The Imperative for Ecumenism

Ronald Rolheiser
Reproduced with Permission
www.ronrolheiser.com

Home is where we start from. T.S. Eliot wrote those words and they are true for all of us in terms of religion and our understanding of the particular denomination within which we were raised.

I was born and raised a Roman Catholic with deep roots. My parents had a strong faith and they made sure that faith and religious practice were central to every aspect of our lives. We went to mass whenever we could, daily when it was available, went to confession at least every two weeks, prayed the rosary daily in our home, recited the Angelus together at least twice a day, learned a good number of prayers, memorized the Catholic catechism, had a picture of the pope hanging in our house, and believed that Roman Catholicism, among all religions and Christian denominations was the sole true faith, the only fully valid religion.

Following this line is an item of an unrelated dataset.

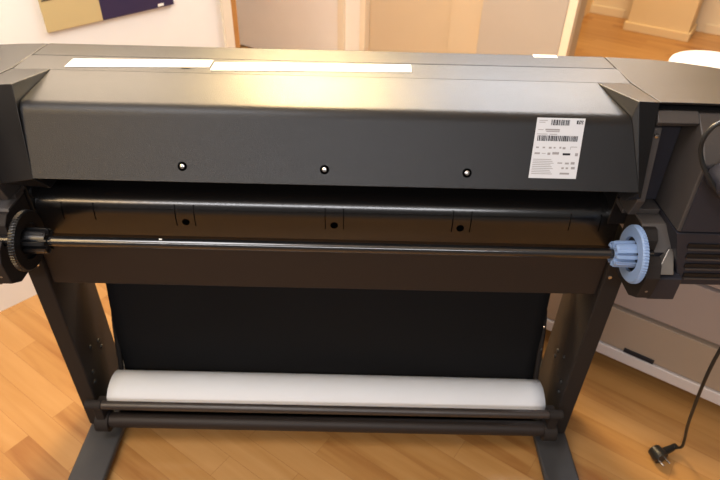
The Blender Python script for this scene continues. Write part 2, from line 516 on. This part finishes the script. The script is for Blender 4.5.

We didn’t believe that others, Protestants and peoples of other religions, would not go to heaven, but we were not exactly sure how this would happen, given that we believed that they were not of the true faith. Because of this, we lived in a certain suspicion of other denominations and religions, secure in our own truth, but cautious always about intermingling religiously with others, fearing that somehow what we believed might be watered-down or contaminated by religious contact with non-Roman Catholics.

And that was, and is, a good place to start from. I am deeply grateful for having such strong, conservative, religious roots. But a lot of things have changed for me since I was a young, idealistic, Roman Catholic boy growing up in an immigrant community on the Canadian prairies. Early on in my seminary years, my professors, honest scholars (and mostly Roman Catholic priests), exposed me to some wonderful Anglican and Protestant biblical scholars and theologians whose insights and commitment deepened my understanding of Jesus and helped rivet me more firmly in my own religious life.

Later on in my seminary years, I was joined in the classroom by men and women from various Christian denominations, all of whom were studying for ministry and all of whom had a deep commitment to Christ. Friendship with them and respect for their faith did not lead me to leave Roman Catholicism and join another denomination, but it did begin to reshape my thinking about what constitutes true faith and true religion. It helped me too to realize that our commonality as Christians largely dwarfs our differences.

Since my ordination I have taught and ministered in various countries and in various universities and seminaries. I have prayed with, shared faith with, lectured to, and become deep friends with men and women of every kind of denominational and religious persuasion: Anglicans, Episcopalians, Protestants, Evangelicals, Buddhists, Muslims, Hindus, and sincere humanistic searchers. I have been nurtured deeply in both my faith and my spirituality by Anglican and Protestant thinkers such as C.S. Lewis, Paul Tillich Dietrich Bonhoeffer, Jim Wallis, Jurgen Moltmann, and Alan Jones, among others. Today, alongside my Roman Catholic community, among those who help anchor my religious commitment, soul mates in the faith, there are a good number of Anglicans, Episcopalians, Protestants, Evangelicals, and persons from various other religions. Their faith and friendship has helped me internalize something that Virginia Woolf once said: Why are we so hard on each other, she asked, when life is so difficult for all of us and when, in the end, we value the same things? She was speaking about the lack of empathy between the sexes, but she could just as easily have been speaking about the lack of empathy between different denominations and different religions.

This is not to suggest that all religions are equal or that all denominations within Christianity are equal paths to God. There is nothing parochial or narrow in believing that one’s own church is the right one or in believing that belonging to a certain church is more than a matter of historical accident or simple ecclesial taste. Deep loyalty to the truth as one perceives it is one mark of a genuine faith.

But this does suggest that we must be open to a new empathy towards those whose church is different than ours and to a wider understanding of what it means to belong to a particular denomination or religion. Sometimes we must repent too of our denominationalism.

Perhaps what this suggests most of all is that we must be open to a deeper understanding of the ineffability of God and the humility that asks of us. I’m still a committed Roman Catholic, but, like the Evangelist, John, I know now that Jesus has other sheep that are not of this fold. I’m glad for that, glad too for the words of the 14th century Persian poet, Hafiz:

Would you think it odd if Hafiz said, ‘I am in love with every church, and mosque, and temple, and any kind of shrine because I know it is there that people say the different names of the one God.